Ultimately, the construct of a maintained profile is the problem. There’s far too much self-managed meta information, hardly any of it being as transient as we require from our fickle web travel.

Social Networks work by attributes not behaviour

Meta information you write yourself is rarely accurate, (See late-90s SEO). So how on earth can real people, let alone automated algorithms or advertisers give you anything meaningful based on it?

Stumbleupon is the closest to achieving something like this – I have snowboarding as an interest in my facebook profile so therefore see ad after ad for snow gear and holidays; Stumbleupon at least takes into account how rarely I actually read about it and serves content based on my behaviour, not just just my meta attributes.

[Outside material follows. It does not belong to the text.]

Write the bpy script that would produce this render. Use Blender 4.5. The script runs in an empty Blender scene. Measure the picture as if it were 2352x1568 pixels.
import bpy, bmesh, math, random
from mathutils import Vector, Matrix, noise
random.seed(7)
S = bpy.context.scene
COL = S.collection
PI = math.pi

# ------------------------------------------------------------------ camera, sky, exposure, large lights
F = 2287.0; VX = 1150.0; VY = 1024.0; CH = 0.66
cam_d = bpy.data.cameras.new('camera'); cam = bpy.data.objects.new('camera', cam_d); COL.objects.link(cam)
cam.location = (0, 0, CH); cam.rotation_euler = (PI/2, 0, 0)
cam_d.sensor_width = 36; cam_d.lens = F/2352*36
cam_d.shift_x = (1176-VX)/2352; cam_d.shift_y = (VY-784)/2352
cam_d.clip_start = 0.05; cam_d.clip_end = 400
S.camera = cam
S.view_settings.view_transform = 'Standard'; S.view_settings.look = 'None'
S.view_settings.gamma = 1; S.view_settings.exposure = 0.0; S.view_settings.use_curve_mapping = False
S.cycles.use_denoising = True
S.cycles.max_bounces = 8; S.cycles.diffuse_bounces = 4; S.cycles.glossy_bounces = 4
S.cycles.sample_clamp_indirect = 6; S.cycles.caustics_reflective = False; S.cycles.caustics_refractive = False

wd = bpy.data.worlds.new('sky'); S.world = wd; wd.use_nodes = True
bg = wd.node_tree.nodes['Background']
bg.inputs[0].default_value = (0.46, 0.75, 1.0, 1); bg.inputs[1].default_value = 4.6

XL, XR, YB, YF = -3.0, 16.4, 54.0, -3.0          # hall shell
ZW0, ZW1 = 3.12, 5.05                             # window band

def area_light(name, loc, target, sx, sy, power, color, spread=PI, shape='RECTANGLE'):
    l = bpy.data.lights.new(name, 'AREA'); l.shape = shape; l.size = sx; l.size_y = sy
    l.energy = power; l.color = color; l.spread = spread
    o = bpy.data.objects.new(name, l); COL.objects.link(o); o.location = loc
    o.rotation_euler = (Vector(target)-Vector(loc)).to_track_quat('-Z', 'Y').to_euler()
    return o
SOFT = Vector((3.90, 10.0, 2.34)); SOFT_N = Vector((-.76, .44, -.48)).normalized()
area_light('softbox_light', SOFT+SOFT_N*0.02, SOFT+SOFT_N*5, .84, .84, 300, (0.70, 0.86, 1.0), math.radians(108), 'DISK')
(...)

Social Networks erode social time

Current social networks have a value output which is proportional to the input. Amplifying or dampening yes, but proportional.

I haven’t spent any time on Facebook in the last couple of months so it’s value to me has atrophied and I see it as low-value. The network effect doesn’t translate to personal value. In fact, one could argue that as the network size/ combined value increases , personal value output falls, as more people are exposed to your profile, you are under more pressure to maintain it. This is the silver bullet for social networks.

Until we switch that equation around, there is no sustainable growth and not enough user delight, only cyclical rushes to sample the feature du jour.

Value Output != Effort

Of course there’s no such thing as a free lunch, but we’re privy to a suite of technologies that should make it easier to hook up in real life, not use up that very time gardening our presences on them.

we need Social Facilitation not Social Networks.

Web technologies should be harnessed to glean more from our time-poor lives not suck time on the platform in lieu of activities that it stands for.

But how do we fix it?

Honestly, who knows? Obviously data portability, micro formats, voluntary relationship management and of course, OpenID are all options to create the first truly portable social network attribute set but that’s only half the battle.

Voltron is the answer

[Image from ClintJCL - Voltron][12]
Image from ClintJCL - Voltron

I think the concept of the social network should be like Voltron. Except instead of 21 vehicles (or 5 lions for you hardcore fans), we’d have thousands of independant nodes providing focused funtionality – the ability to get more out of your life and transferrable, predictive recommendations that take the meta data management out of our hands; two very different examples of ways to achieve this are the filter and last.fm.

A social network as it stands, with all the walled application sections and user research that it cares to have won’t do it. There are already many protocols to openly distrubute chunks of user satisfaction, I hope to God we can help them win.

Then we’ll have a social web. As in a web that helps us to be social.